Discount giant Action keeps 3i Group motoring

Top performing private equity fund 3i beats expectations again with strong third quarter earnings thanks to star holding in Action, the fast-growing Dutch discount retailer.

Dutch discount retailer Action is continuing to drive 3i Group (III ) to new highs as its appeal to cash-strapped shoppers keeps the top-performing investment company ahead of analyst expectations.

3i has reported an 8% increase in net asset value (NAV) to £20.34 per share in its third quarter, which covers the three months to 31 December, contributing to an 18% portfolio return over nine months.

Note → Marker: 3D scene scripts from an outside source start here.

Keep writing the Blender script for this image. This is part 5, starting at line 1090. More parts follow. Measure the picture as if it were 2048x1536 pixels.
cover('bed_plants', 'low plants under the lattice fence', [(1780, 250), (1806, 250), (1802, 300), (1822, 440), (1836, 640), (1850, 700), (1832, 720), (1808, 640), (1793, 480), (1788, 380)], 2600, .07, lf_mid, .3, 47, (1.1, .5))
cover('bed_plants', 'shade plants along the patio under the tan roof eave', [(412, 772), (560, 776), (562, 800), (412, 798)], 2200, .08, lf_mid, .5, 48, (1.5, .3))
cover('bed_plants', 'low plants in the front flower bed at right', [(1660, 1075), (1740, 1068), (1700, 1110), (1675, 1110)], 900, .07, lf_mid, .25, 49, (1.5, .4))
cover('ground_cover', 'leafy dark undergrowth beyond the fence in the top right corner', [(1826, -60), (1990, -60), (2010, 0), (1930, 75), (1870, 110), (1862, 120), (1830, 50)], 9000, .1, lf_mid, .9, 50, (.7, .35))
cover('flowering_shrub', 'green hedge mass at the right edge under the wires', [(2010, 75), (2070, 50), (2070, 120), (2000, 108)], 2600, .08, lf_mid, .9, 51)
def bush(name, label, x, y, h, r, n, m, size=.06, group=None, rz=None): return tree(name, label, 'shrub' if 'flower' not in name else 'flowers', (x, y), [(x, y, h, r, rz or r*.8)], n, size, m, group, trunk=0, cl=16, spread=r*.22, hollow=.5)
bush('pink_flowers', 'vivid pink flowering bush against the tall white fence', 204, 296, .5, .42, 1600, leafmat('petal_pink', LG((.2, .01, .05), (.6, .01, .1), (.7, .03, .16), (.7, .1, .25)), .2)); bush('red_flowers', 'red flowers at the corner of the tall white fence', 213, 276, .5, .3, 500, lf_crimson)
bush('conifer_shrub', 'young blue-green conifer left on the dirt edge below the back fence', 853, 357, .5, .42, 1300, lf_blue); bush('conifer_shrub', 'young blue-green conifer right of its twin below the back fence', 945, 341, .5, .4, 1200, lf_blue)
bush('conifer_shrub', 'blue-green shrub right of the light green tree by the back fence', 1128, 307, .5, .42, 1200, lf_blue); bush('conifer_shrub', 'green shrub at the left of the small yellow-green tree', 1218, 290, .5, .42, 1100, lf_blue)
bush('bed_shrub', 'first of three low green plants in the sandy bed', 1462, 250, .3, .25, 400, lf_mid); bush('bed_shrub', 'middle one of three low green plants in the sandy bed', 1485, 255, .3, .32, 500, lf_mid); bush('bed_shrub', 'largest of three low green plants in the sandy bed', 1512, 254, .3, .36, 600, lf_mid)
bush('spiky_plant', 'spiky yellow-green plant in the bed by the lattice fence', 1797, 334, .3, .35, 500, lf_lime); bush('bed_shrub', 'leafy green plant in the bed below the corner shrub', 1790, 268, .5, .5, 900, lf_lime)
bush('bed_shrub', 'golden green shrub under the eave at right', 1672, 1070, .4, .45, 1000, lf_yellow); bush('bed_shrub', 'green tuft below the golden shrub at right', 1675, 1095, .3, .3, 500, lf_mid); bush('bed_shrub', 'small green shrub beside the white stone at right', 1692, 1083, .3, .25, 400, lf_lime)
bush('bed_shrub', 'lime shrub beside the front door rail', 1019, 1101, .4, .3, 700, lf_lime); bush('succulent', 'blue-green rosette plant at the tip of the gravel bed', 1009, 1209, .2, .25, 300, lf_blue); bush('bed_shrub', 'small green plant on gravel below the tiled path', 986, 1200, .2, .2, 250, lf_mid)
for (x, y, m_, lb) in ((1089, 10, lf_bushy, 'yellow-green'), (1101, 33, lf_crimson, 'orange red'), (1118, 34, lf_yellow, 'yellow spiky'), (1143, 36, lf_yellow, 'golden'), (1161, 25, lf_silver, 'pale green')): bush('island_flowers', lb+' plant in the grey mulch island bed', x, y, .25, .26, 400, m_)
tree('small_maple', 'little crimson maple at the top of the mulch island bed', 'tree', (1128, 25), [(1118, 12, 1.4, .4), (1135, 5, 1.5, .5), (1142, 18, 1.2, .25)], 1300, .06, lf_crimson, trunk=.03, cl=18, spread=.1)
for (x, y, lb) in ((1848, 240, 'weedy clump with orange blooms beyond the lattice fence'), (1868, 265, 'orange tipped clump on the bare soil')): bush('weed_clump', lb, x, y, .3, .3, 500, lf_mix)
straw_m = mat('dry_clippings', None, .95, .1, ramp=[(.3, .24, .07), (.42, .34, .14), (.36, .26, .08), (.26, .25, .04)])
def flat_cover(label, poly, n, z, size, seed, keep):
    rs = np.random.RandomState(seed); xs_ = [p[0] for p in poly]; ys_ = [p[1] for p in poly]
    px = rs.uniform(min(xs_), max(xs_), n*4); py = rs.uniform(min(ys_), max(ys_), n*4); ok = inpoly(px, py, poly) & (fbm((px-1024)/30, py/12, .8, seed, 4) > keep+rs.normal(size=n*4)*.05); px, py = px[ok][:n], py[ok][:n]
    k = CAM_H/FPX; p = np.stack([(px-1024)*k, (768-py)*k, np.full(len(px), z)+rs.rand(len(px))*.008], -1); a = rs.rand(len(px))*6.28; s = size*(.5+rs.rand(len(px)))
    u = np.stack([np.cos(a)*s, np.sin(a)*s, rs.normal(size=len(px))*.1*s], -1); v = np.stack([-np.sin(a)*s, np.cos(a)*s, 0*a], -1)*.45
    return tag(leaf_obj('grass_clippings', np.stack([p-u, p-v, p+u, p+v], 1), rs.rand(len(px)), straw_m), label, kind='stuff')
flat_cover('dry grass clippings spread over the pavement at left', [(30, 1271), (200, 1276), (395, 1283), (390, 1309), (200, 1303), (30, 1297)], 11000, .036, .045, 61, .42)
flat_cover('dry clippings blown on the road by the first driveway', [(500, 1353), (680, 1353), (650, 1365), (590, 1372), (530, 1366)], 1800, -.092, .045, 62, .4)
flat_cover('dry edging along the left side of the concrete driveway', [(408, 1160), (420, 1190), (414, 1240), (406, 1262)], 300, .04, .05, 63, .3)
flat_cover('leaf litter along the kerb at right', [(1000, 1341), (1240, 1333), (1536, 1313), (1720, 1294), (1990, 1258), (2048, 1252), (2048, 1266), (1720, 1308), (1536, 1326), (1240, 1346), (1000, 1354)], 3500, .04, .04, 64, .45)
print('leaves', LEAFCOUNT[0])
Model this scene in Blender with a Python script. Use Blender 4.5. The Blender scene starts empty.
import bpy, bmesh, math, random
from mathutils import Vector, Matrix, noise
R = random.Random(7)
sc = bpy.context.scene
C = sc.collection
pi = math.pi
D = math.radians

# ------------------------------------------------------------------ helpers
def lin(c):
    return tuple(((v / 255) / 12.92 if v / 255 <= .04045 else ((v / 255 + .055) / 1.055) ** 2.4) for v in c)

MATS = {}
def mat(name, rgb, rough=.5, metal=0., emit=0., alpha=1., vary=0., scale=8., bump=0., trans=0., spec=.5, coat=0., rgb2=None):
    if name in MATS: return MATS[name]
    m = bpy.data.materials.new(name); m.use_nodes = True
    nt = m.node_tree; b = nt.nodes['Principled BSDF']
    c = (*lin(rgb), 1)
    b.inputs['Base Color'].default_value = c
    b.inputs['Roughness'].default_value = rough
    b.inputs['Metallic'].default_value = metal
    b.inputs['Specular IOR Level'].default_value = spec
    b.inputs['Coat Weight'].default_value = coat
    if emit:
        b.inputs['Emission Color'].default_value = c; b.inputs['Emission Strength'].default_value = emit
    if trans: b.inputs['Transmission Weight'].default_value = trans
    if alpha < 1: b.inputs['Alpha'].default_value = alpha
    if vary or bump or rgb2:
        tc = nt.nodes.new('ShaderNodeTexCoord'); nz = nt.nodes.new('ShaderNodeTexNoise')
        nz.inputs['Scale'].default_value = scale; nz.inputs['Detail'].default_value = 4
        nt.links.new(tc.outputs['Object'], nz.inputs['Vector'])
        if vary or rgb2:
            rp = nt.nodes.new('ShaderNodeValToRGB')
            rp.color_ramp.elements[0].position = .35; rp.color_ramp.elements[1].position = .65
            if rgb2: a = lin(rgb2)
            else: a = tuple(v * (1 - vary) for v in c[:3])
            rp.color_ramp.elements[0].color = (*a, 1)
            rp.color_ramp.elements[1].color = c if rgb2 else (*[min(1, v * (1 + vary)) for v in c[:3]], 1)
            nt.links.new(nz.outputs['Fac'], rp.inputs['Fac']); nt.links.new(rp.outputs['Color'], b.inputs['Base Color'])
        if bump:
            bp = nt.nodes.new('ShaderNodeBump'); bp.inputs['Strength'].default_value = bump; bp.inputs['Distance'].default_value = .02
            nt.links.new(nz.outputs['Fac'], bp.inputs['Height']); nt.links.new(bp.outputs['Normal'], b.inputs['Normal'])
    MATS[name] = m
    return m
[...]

Currency movements deducted 16p from the investment gain, but this was more than offset by strong results from Action, which accounts for nearly two-thirds of the private equity giant’s asset value.

Net sales from the Dutch company rose 11.4% in the three months and while that was significantly lower than a year ago when turnover jumped 23.4% in the quarter, 2023 was still a solid year with 16.7% sales growth compared with 18.1% in 2022.

Simon Borrows, 3i chief executive and Action chair, said: ‘Action has again produced an all-round, impressive set of results and has started 2024 with good momentum across all of its markets.’

He said transaction volumes had accounted for 89% of the like-for-like sales increase after Action cut the prices of 2,500 products in the second half, widening the gap between it and competitors.

With an unchanged earnings multiple of 18.5 times, 3i’s 54.8% stake in Action rose £900m in the last quarter, from £12.9bn in September to £13.8bn at the end of the year. 

This is a similar rise to the increase in 3i’s overall NAV during the quarter, underlying Action’s crucial role in its performance. 3i’s NAV finished the year at £21.1bn, up from £20.3bn in September, giving Action a dominant 61% position in the portfolio.

Thanks to its growth the retailer paid 3i £189m worth of dividends in December.

Analysts had predicted growth at Action would slow, and while it did moderate this was ‘much less than anticipated,’ said Liberum analyst Joachim Klement.

Red Sea disruption

The situation in the Red Sea poses a risk for the retailer’s future growth and 3i said it had spoken to Action about this and the company is ‘carefully monitoring’ the situation and ‘working with its freight partners to ensure disruption is minimised’.

‘Freight costs in the short term may be higher due to surcharges but, provided the situation does not escalate, the impact on profitability can be managed,’ the FTSE 100 company said.

Meanwhile, 3i successfully completed the refinancing for European personal care producer Royal Sanders, creating proceeds of £109m, giving the company a strong balance sheet of £666m in cash, an undrawn credit facility of £900m and gearing of 3% at the end of 2023.

All this has aided 3i shares, which returned 85% to shareholders last year, making it the best-performing investment company in 2023. Excitement over Action had by yesterday pushed 3i shares to 31% over NAV per share, up from a 12.5% premium in September. 

Today’s news prompted some profit taking and the shares fell 2.5% to £24.16. Against the new higher NAV, this reduced the premium to 19%.

‘We were completely off the mark when we said that the premium to NAV had little room to grow,’ said Klement. While the current share price is ‘high’ given the point in the cycle and decline in growth from Action, in a longer-term context the premium is ‘hardly above the average of the last 10 years’.

‘Could it be that 3i is not subject to the same gravity as other private equity funds given the resilience of Action? It increasingly looks like that could be the case,’ he said.

However, Deutsche Numis analyst Kim Bergoe disagreed, cutting her recommendation from ‘buy’ to ‘hold’, but lifting the target price to £26.47 from £23.74.

‘While we do expect Action to continue to perform strongly, driving continued Ebitda [underlying earnings] growth and cash generation, we note that the general economic, geopolitical and political backdrop results in challenging conditions across much of the portfolio,’ she said.